The first part of the book’s  argument about transnationalism is thought-provoking. It seems likely that people with a family history of empire and migration experience resonances of transnationality on an individual level. The method which the author uses to illustrate his theoretical framework of the ‘transnational disposition’ is especially original. In the sixth chapter, Casinader uses his own family, which has roots in colonial Sri Lanka but has been spread out all over the globe in the aftermath of the dissolving of the British Raj, as a case study. Even though the sample is too small to be called an actual sociological survey of the family – six family members have been interviewed – this approach does give insight in the authors’ argument. The history of the family is truly fascinating, branching out from England and France to colonial Ceylon and then to Britain, Denmark and Australia, and this makes this chapter the most interesting one.

The second argument that the author wishes to make about transnationalism, namely that ‘transnationalism is not a phenomenon that can be limited to the contemporary era of the 21st century’ (p. 130) is less interesting. According to the author, there is a ‘current assumption’ (p. 130) that the phenomenon is limited to the current era, but in reality the idea of transnationalism as a historical process is already widespread. Scholars of colonial education have provided convincing examples of transnational phenomena inside and outside of the colonial classroom: see, for example, the contributions to Esther Möller and Johannes Wischmeyer’s edited volume Transnationale Bildungsräume. Wissentransfers im Schnittfeld von Kultur, Politik und Religion (Transnational educational areas: Knowledge transfers at the point of intersection between culture, politics and religion) (Göttingen: Vandenhoeck & Ruprecht, 2014). It seems unlikely that historians of colonial education would defend the view that transnationalism is a uniquely 21st-century phenomenon.

Education as empowerment?


The place of colonial education in Ceylon in this book remains somewhat unclear. Even though the title of the book suggests that it is at the core of its argument, it is only on page 51, with a 12-page chapter on education in pre-colonial Sri Lanka, that the topic really takes centre stage. It is clear that the authors’ family, who belonged to the Tamil and Burgher minorities of Ceylon, greatly benefitted a from the opportunities that the colonial education system offered them. This is the ‘empowerment’ of which the title speaks, and the book shows convincingly that under British colonialism, certain marginalized minorities in Ceylon successfully used colonial education to their own ends.

On the other hand, the picture of British colonial education which is presented here is somewhat schematic and therefore ultimately not completely convincing. One may wonder if the author is not somewhat too optimistic if he states, for example, that ‘it was under the more enlightened colonial rule of the British that education finally became the pathway to self-improvement, available to people of all ethnic origins within the country….’ (p. 65).
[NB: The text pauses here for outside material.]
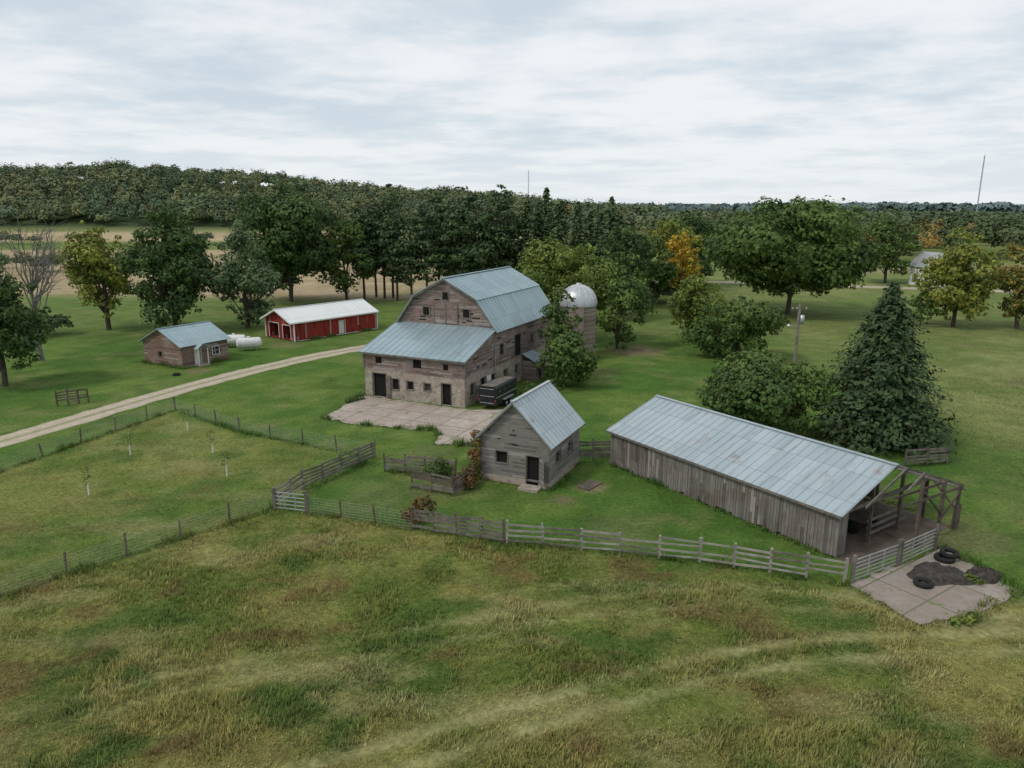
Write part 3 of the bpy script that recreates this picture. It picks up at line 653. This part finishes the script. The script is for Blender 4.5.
# ------------------------------------------------------------ FENCES
def rail_fence(name,pts,h=1.35,nr=4,sp=2.4,mat=None,pm=None,bw=.14,seed=1):
    rg=np.random.default_rng(seed);mb=MB();mat=mat or M_wood;pm=pm or M_wood
    for (ax,ay),(bx,by) in zip(pts,pts[1:]):
        Ln=math.hypot(bx-ax,by-ay);n=max(1,round(Ln/sp));d=Vector(((bx-ax)/Ln,(by-ay)/Ln,0));q=Vector((d.y,-d.x,0))
        P=[Vector((ax+(bx-ax)*i/n,ay+(by-ay)*i/n,0)) for i in range(n+1)]
        for p in P:
            t=Vector((rg.normal(0,.05),rg.normal(0,.05),0));mb.beam(p-Vector((0,0,.2)),p+t+Vector((0,0,h+rg.uniform(.0,.25))),.13,.13,pm,up=(1,0,0))
        for a,b_ in zip(P,P[1:]):
            for k in range(nr):
                if rg.random()<.06: continue
                z=h*(.22+.74*k/(nr-1));mb.beam(a+q*.09+d*.01+Vector((0,0,z+rg.normal(0,.035))),b_+q*.09-d*.01+Vector((0,0,z+rg.normal(0,.05))),.035,bw*rg.uniform(.8,1.1),mat if rg.random()<.75 else M_wood)
    return mb.build(name)
def wire_fence(name,pts,h=1.2,sp=3.2,seed=1):
    rg=np.random.default_rng(seed);mb=MB()
    for (ax,ay),(bx,by) in zip(pts,pts[1:]):
        Ln=math.hypot(bx-ax,by-ay);n=max(1,round(Ln/sp));P=[Vector((ax+(bx-ax)*i/n,ay+(by-ay)*i/n,-.05)) for i in range(n+1)]
        for i,p in enumerate(P): mb.beam(p,p+Vector((rg.normal(0,.06),rg.normal(0,.06),h+rg.uniform(.05,.3))),.09,.09,M_wood2 if i%3 else M_wood,up=(1,0,0))
        a,b2=P[0],P[-1]
        for k in range(7): z=.08+(h-.05)*k/6;mb.beam(a+Vector((0,0,z)),b2+Vector((0,0,z)),.012,.012,M_wire)
        m_=int(Ln/.32)
        for i in range(m_): p=a.lerp(b2,(i+.5)/m_);mb.beam(p+Vector((0,0,.08)),p+Vector((0,0,h)),.009,.009,M_wire)
    return mb.build(name)
rail_fence('board_fence',[(-.3,41.1),(10.8,38.75),(18,36.2)],1.35,4,2.1,M_pale,M_pale,.12,2)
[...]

Even though the experience of his own family might suggest this, historical research shows that education in the British Raj was in fact highly differentiated according to factors such as class and, indeed, ethnicity. Some useful examples of this can be found in the volume Education in Colonial India: Historical Insights (New Delhi: Manohar, 2014) edited by Deepak Kumar et al. It seems unlikely that factors of race, class and religion, which prevailed elsewhere in the British Raj, were completely absent in Ceylon.

Another issue, which is altogether rather common in the field of colonial history, is the problematic place that girl’s education occupies in the narrative. Girls’ education is rarely mentioned, and even when it is, it is primarily used as a marker of modernity. In a classical narrative, Casinader portrays colonial education as being ‘for all, not just the elite, and for both genders…. Progress in this area was slower, stifled to a degree because of the reluctance of Sinhalese and Tamil societies to encourage girls to be educated, a reflection of the Buddhist and Hindu practices of the pre-European area’ (p. 78). Even though parents’ refusal to send girls to colonial schools was a factor for girls’ lower school participation in many colonial areas, this cannot simply be reduced to ‘pre-colonial’ practices. When it is later repeated that ‘[i]ssues such as educational access, regardless of gender … were not a part of the pre-European imaginary of Ceylonese society’ (p. 94), the author seems to use this argument mainly to portray Ceylonese society as insufficiently progressive. This is a somewhat simplistic and ahistorical approach to women’s education. For more fruitful approaches to gender and education in the British Raj, one may again turn to the aforementioned volume Education in Colonial India, which features four essays on women’s education.

All in all, it is unclear for which audience this book would be most useful. It is not very deeply grounded in historical debates, and the research on the authors’ family is not rigorous enough to be a sociological study. On the other hand, the method of zooming in on one family will definitely be interesting to historians of empire, for whom the micro-historical approach is still relatively uncommon. The book itself seems to be transgressing borders between disciplines. In a sense, this is much like the members of the Casinader family transgressed, and continue to transgress, borders between nations, both psychically and mentally.